--- Start Data for processing ---
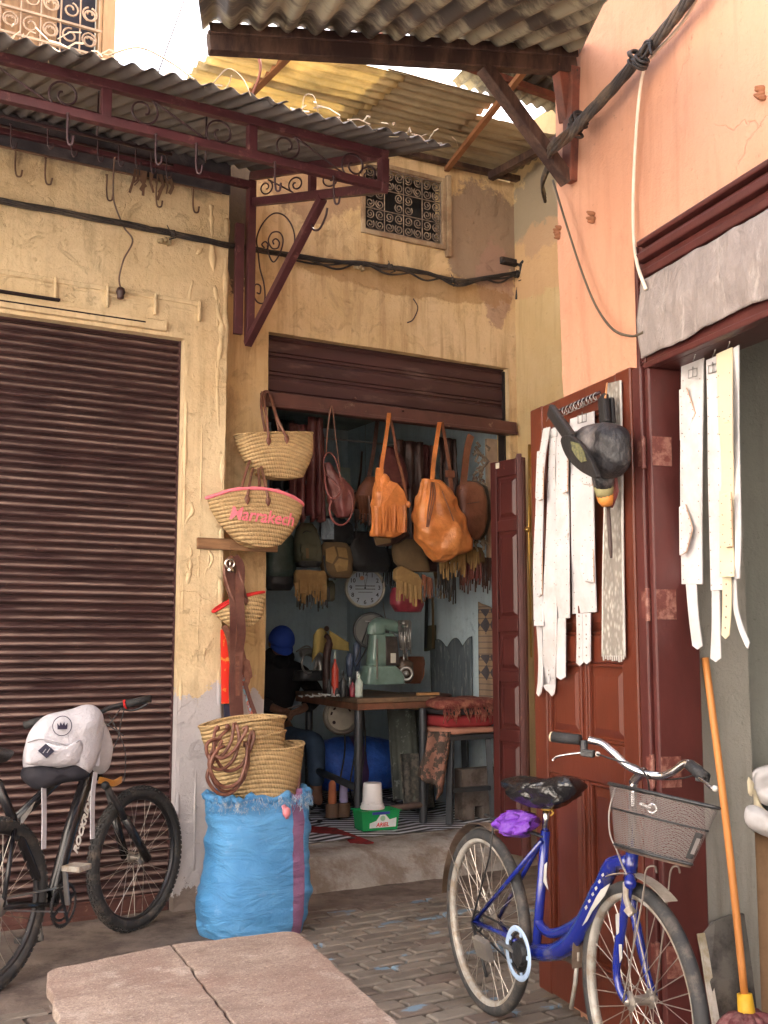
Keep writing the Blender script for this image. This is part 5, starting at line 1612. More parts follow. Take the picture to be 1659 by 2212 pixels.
# dark red backpack with loops
y = .26
t = thing('leather_bag', 'dark red slouching leather backpack with looped straps left of the fringed tan bag', 'bag', Py(735, 1130, y), GB)
bag(t, [(1000, 703, 709, .02), (1020, 701, 722, .04), (1040, 702, 745, .06), (1060, 706, 762, .07), (1085, 712, 764, .07), (1105, 722, 760, .06), (1118, 730, 752, .04)], y, m_oxb, rough=.02, rs=6, pleat=.06, np_=7)
m_oxs = leather('oxblood_strap', (.17, .05, .045))
def loop(par, pts, r, m, nm='handle', n=7): mb = MB(); mb.tube(catmull(pts, 7), r, n, flat=.6); return mb.build(nm, m, par, smooth=True)
loop(t, [Py(703, 1040, y - .05), Py(699, 1005, y - .05), Py(702, 985, y - .04), Py(712, 978, y - .04), Py(724, 990, y - .05), Py(733, 1020, y - .06), Py(738, 1040, y - .06)], .008, m_oxs)
loop(t, [Py(755, 1060, y - .07), Py(762, 1080, y - .08), Py(760, 1110, y - .08), Py(748, 1130, y - .08), Py(732, 1134, y - .08), Py(718, 1122, y - .08), Py(712, 1100, y - .08), Py(716, 1080, y - .08)], .008, m_oxs)
loop(t, [Py(702, 1020, y - .05), Py(705, 1055, y - .08), Py(718, 1078, y - .09), Py(735, 1062, y - .09), Py(720, 1040, y - .08), Py(706, 1025, y - .06)], .006, m_oxs)
loop(t, [Py(705, 985, y - .04), Py(708, 930, YB - .05), Py(717, 877, YB - .07), Py(724, 930, YB - .05), Py(735, 1020, y - .05)], .005, m_brn, 'hanging_loop')
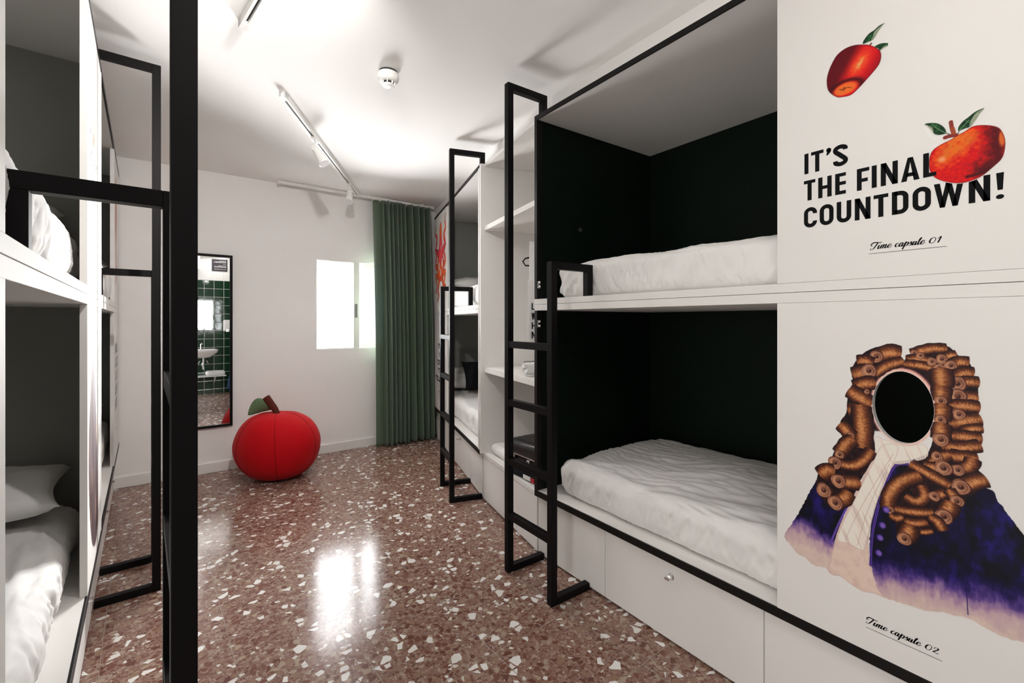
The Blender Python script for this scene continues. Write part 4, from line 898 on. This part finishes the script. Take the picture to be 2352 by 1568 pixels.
pillow(F_FR, 1.62, .40, .655, .42, .70, .15, M['sheet'], 'pillow', 'white pillow on the lower berth of the far left capsule', 'pillow', seed=7, tilt=.12, tiltax='d')
pillow(F_FR, 1.58, .36, 1.69, .42, .70, .15, M['sheet'], 'pillow', 'white pillow on the upper berth of the far left capsule', 'pillow', seed=9, tilt=.12, tiltax='d')
pillow(R_FR, 1.62, .40, .69, .32, .72, .16, M['sheet'], 'pillow', 'white pillow behind the black cushion in the octopus capsule', 'pillow', seed=12, tilt=.5, tiltax='d')
pillow(R_FR, 1.40, .41, .735, .34, .44, .11, M['black_cloth'], 'cushion', 'black cushion propped on the lower berth of the octopus capsule', 'cushion', seed=13, tilt=.95, tiltax='d')
pillow(R_FR, 1.5, .44, 1.69, .40, .74, .15, M['sheet'], 'pillow', 'white pillow on the upper berth of the octopus capsule', 'pillow', seed=15, tilt=.1, tiltax='d')

# ------------------------------------------------------------------ open wardrobe between the right-hand capsules
WL = math.hypot(BB[0]-AA[0], BB[1]-AA[1])
W_FR = Fr(AA, WV, WN); W_FR.ud = Vector((WN[0], WN[1], 0))
wt = thing('open_wardrobe', 'open white wardrobe with shelves between the two right-hand capsules', 'wardrobe', W_FR(WL/2, .3, 0))
WD = .62
# footprint: front edge from the dark capsule's end to the octopus capsule's end, sides along those capsules
QA, QB = (AA[0], 2.004), (BB[0]-RV[0]*.004, BB[1]-RV[1]*.004); QC, QD = (QB[0]+RN[0]*WD, QB[1]+RN[1]*WD), (QB[0]+RN[0]*WD, 2.004)
def wpoly(f0, t0=0, t1=0):
    """plan polygon set back f0 from the front, t0/t1 from the two sides"""
    fx, fy = WN[0]*f0, WN[1]*f0
    a = (QA[0]+fx, QA[1]+t0); b = (QB[0]+RN[0]*f0-RV[0]*t1, QB[1]+RN[1]*f0-RV[1]*t1); c = (QC[0]-RV[0]*t1, QC[1]-RV[1]*t1)
    return [a, b, c, (QD[0], QD[1]+t0)]
MB().prism([(QA[0]+.03, 2.004), (QD[0], 2.004), (QD[0], 2.022), (QA[0]+.03, 2.022)], .345, 2.414).build('side_panel', M['lacquer'], wt)
sb = [(QB[0]-RN[0]*.028, QB[1]-RN[1]*.028), QC, (QC[0]-RV[0]*.032, QC[1]-RV[1]*.032), (QB[0]-RN[0]*.028-RV[0]*.032, QB[1]-RN[1]*.028-RV[1]*.032)]
MB().prism(sb, .345, ZT1-.001).build('side_panel', M['lacquer'], wt, bevel=.001)
MB().prism([QC, QD, (QD[0]+.018, QD[1]), (QC[0]+.018, QC[1])], .345, ZT1).build('back_panel', M['lacquer'], wt)
MB().prism(wpoly(.0, .02, .033), 2.415, ZT1-.001).build('top_panel', M['lacquer'], wt, bevel=.001)
MB().prism(wpoly(.0, .02, .033), 1.952, 1.984).build('shelf', M['lacquer'], wt, bevel=.001)
MB().prism(wpoly(.0, .02, .033), .930, .966).build('shelf', M['lacquer'], wt, bevel=.001)
MB().prism(wpoly(-.004, 0, 0), .318, .345).build('bench_board', M['lacquer'], wt, bevel=.001)
MB().prism(wpoly(.0, .004, .004), .012, .314).build('drawer_front', M['lacquer'], wt, bevel=.001)
k = MB().tube([W_FR(.02, .30, 1.84), W_FR(.50, .30, 1.84)], .012, 16); k.tube([W_FR(.44, .30, 1.84), W_FR(.44, .30, 1.95)], .006, 10); k.build('hanging_rail', mat('brushed_steel', (.45, .44, .44), .3, .5, 1), wt, smooth=False)
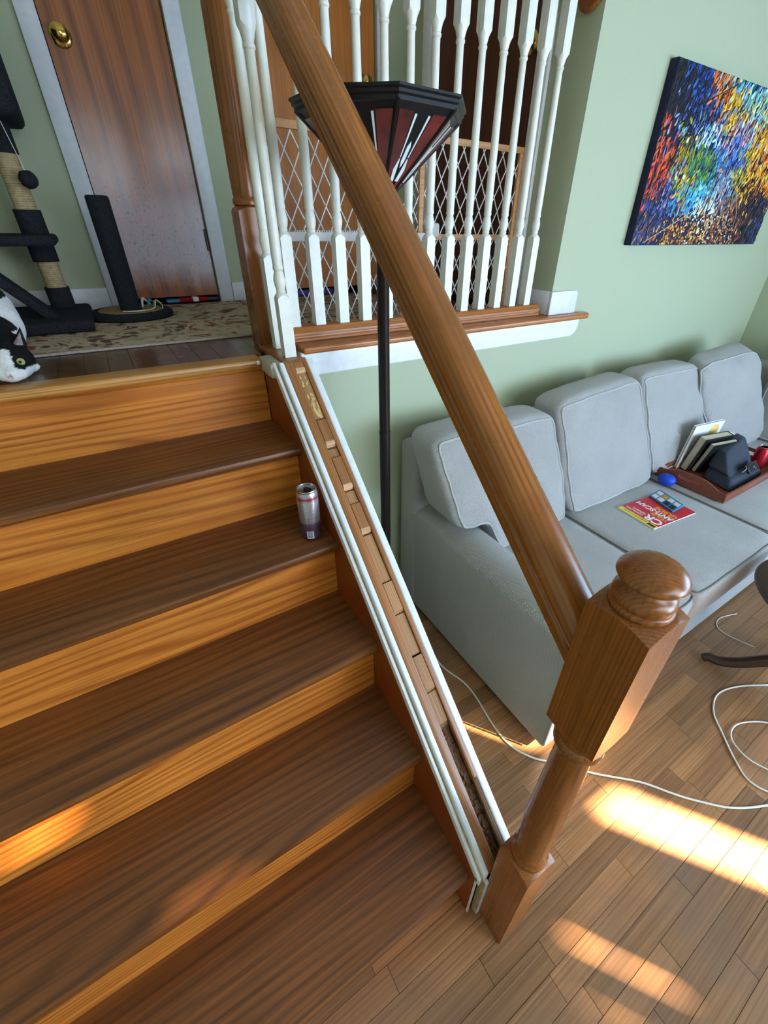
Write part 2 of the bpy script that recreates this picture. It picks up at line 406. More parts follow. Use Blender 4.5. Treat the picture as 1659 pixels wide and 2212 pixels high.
--- End Data for processing ---
Task details: List all lines where "from" occurs.

The completed task:
The Blender Python script for this scene continues. Write part 4, from line 898 on. This part finishes the script. Take the picture to be 2352 by 1568 pixels.
# footprint: front edge from the dark capsule's end to the octopus capsule's end, sides along those capsules
    """plan polygon set back f0 from the front, t0/t1 from the two sides"""